■ **WORK INSTRUCTIONS**: Return, exactly as written, every line from the first line of the data below through the line that contains "vs.exposure = 0.0".

■ **DATASET EXCERPT**:
******

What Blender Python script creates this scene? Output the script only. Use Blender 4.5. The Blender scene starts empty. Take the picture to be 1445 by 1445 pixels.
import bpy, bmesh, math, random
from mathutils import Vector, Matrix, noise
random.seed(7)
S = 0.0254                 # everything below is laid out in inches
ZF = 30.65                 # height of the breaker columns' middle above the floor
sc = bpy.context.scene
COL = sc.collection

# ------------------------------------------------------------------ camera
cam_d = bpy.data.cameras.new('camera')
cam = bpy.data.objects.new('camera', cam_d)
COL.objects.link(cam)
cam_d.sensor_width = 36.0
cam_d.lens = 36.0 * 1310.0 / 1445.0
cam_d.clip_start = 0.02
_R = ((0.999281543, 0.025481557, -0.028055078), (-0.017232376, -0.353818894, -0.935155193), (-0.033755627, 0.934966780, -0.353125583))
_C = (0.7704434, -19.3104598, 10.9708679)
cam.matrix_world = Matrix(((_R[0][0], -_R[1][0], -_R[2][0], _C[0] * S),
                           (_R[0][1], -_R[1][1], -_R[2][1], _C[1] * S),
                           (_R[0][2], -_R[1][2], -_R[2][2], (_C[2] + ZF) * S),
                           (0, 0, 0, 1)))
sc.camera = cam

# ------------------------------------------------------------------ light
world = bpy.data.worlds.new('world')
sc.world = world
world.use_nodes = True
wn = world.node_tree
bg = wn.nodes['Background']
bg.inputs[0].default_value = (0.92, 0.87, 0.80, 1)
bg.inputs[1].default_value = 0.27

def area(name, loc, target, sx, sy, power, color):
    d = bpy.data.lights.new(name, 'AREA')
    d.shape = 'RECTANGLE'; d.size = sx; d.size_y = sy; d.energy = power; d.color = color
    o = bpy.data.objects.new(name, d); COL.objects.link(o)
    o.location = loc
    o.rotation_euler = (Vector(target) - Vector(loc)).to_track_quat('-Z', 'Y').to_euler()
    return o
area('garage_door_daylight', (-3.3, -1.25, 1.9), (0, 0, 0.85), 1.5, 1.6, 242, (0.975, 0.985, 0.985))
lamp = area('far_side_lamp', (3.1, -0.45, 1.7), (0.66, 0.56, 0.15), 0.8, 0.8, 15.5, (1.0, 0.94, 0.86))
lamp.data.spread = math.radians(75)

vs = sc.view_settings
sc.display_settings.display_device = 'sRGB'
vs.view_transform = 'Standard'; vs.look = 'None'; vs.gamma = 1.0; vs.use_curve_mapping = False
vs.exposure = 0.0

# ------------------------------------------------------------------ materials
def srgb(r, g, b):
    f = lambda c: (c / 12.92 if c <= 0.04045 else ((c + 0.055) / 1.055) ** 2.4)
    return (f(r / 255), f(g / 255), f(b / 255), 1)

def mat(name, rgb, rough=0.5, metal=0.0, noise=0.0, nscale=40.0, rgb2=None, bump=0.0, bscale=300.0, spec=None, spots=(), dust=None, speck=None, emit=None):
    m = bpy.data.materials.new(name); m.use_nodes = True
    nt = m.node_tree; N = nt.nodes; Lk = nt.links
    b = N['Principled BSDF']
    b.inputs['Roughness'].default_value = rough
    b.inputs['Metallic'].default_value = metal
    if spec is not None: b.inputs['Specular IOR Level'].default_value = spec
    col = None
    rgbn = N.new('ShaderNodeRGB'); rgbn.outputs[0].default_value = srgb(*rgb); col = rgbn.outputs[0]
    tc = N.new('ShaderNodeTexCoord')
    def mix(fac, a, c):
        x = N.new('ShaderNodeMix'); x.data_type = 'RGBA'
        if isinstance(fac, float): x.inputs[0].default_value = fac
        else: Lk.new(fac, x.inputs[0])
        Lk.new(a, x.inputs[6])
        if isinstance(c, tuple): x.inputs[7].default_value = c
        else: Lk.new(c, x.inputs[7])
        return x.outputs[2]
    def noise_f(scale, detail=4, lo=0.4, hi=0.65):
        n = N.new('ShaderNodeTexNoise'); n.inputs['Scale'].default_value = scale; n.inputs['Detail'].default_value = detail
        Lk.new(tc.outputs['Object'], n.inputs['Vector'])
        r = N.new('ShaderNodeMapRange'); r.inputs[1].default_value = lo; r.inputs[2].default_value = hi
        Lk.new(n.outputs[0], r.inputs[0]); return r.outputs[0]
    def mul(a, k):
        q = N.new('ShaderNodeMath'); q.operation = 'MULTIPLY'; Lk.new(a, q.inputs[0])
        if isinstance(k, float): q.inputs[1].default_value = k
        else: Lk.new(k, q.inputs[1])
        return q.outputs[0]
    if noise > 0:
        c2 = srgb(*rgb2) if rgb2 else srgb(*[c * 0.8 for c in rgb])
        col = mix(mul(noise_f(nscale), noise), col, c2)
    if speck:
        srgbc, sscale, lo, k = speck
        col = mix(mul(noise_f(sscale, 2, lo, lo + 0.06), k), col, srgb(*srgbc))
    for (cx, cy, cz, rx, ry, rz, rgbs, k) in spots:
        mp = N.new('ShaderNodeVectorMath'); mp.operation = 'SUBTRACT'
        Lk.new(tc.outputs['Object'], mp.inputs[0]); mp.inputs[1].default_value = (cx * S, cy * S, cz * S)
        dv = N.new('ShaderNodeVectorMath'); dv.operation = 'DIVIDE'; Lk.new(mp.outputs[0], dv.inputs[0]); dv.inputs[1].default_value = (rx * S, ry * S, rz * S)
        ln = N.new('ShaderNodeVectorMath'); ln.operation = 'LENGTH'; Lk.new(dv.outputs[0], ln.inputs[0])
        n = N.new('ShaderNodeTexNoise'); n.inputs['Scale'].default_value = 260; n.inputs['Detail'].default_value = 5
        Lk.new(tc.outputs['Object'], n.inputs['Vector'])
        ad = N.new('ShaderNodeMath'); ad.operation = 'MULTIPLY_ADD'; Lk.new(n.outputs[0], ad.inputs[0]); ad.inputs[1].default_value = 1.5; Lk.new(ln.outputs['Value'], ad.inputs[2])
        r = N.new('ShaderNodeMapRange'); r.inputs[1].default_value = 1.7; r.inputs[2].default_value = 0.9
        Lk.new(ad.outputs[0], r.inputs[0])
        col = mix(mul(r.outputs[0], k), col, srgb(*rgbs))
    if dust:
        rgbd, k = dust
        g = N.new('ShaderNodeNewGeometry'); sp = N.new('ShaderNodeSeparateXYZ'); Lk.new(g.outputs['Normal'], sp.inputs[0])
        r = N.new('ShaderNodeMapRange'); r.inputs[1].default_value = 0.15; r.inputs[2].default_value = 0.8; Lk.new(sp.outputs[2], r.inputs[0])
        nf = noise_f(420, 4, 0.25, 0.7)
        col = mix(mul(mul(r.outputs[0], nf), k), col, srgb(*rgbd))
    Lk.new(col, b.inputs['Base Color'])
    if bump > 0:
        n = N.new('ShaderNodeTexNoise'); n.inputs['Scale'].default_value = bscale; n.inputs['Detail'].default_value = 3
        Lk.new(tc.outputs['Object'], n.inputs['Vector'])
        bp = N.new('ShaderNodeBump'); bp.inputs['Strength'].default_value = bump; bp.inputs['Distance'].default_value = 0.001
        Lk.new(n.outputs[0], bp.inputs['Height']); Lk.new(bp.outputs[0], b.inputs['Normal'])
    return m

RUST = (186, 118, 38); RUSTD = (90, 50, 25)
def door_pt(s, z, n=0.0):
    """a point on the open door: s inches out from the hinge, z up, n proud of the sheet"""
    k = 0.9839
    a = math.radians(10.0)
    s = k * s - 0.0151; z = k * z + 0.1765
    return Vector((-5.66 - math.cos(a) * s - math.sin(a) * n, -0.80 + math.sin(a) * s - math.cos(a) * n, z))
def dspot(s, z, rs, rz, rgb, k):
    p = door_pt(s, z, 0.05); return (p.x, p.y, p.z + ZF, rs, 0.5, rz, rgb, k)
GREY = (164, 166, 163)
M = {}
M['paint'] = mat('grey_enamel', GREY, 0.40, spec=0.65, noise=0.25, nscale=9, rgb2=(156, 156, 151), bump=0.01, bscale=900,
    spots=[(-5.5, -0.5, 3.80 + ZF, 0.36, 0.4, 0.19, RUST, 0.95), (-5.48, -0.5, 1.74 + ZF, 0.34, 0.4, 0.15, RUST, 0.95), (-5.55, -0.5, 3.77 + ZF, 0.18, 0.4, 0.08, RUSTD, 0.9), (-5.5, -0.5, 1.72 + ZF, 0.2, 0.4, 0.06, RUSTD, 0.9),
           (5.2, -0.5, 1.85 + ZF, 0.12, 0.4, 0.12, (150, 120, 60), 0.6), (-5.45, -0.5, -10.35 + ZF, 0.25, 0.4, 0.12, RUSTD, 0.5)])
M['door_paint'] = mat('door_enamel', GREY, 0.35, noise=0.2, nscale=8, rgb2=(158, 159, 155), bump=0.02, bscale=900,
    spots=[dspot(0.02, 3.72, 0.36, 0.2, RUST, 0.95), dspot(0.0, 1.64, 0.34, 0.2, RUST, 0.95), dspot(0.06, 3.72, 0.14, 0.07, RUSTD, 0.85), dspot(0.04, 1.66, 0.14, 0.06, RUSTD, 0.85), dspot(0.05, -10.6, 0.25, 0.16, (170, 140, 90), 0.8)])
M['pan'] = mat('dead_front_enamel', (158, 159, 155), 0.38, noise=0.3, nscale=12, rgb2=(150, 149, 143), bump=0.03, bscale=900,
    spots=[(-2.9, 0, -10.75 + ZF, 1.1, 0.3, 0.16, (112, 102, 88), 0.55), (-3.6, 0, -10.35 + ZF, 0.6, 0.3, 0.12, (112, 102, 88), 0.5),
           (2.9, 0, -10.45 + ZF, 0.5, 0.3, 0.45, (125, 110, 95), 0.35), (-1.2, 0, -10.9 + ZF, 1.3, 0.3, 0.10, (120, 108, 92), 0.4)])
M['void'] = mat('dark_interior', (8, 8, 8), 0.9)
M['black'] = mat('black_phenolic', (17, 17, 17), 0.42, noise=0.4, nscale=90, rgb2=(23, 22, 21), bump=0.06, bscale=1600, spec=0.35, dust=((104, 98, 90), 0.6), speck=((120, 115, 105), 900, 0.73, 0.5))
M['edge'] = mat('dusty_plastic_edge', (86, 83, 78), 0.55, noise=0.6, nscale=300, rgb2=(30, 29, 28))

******

■ **TASK SOLUTION**:
What Blender Python script creates this scene? Output the script only. Use Blender 4.5. The Blender scene starts empty. Take the picture to be 1445 by 1445 pixels.
import bpy, bmesh, math, random
from mathutils import Vector, Matrix, noise
random.seed(7)
S = 0.0254                 # everything below is laid out in inches
ZF = 30.65                 # height of the breaker columns' middle above the floor
sc = bpy.context.scene
COL = sc.collection

# ------------------------------------------------------------------ camera
cam_d = bpy.data.cameras.new('camera')
cam = bpy.data.objects.new('camera', cam_d)
COL.objects.link(cam)
cam_d.sensor_width = 36.0
cam_d.lens = 36.0 * 1310.0 / 1445.0
cam_d.clip_start = 0.02
_R = ((0.999281543, 0.025481557, -0.028055078), (-0.017232376, -0.353818894, -0.935155193), (-0.033755627, 0.934966780, -0.353125583))
_C = (0.7704434, -19.3104598, 10.9708679)
cam.matrix_world = Matrix(((_R[0][0], -_R[1][0], -_R[2][0], _C[0] * S),
                           (_R[0][1], -_R[1][1], -_R[2][1], _C[1] * S),
                           (_R[0][2], -_R[1][2], -_R[2][2], (_C[2] + ZF) * S),
                           (0, 0, 0, 1)))
sc.camera = cam

# ------------------------------------------------------------------ light
world = bpy.data.worlds.new('world')
sc.world = world
world.use_nodes = True
wn = world.node_tree
bg = wn.nodes['Background']
bg.inputs[0].default_value = (0.92, 0.87, 0.80, 1)
bg.inputs[1].default_value = 0.27

def area(name, loc, target, sx, sy, power, color):
    d = bpy.data.lights.new(name, 'AREA')
    d.shape = 'RECTANGLE'; d.size = sx; d.size_y = sy; d.energy = power; d.color = color
    o = bpy.data.objects.new(name, d); COL.objects.link(o)
    o.location = loc
    o.rotation_euler = (Vector(target) - Vector(loc)).to_track_quat('-Z', 'Y').to_euler()
    return o
area('garage_door_daylight', (-3.3, -1.25, 1.9), (0, 0, 0.85), 1.5, 1.6, 242, (0.975, 0.985, 0.985))
lamp = area('far_side_lamp', (3.1, -0.45, 1.7), (0.66, 0.56, 0.15), 0.8, 0.8, 15.5, (1.0, 0.94, 0.86))
lamp.data.spread = math.radians(75)

vs = sc.view_settings
sc.display_settings.display_device = 'sRGB'
vs.view_transform = 'Standard'; vs.look = 'None'; vs.gamma = 1.0; vs.use_curve_mapping = False
vs.exposure = 0.0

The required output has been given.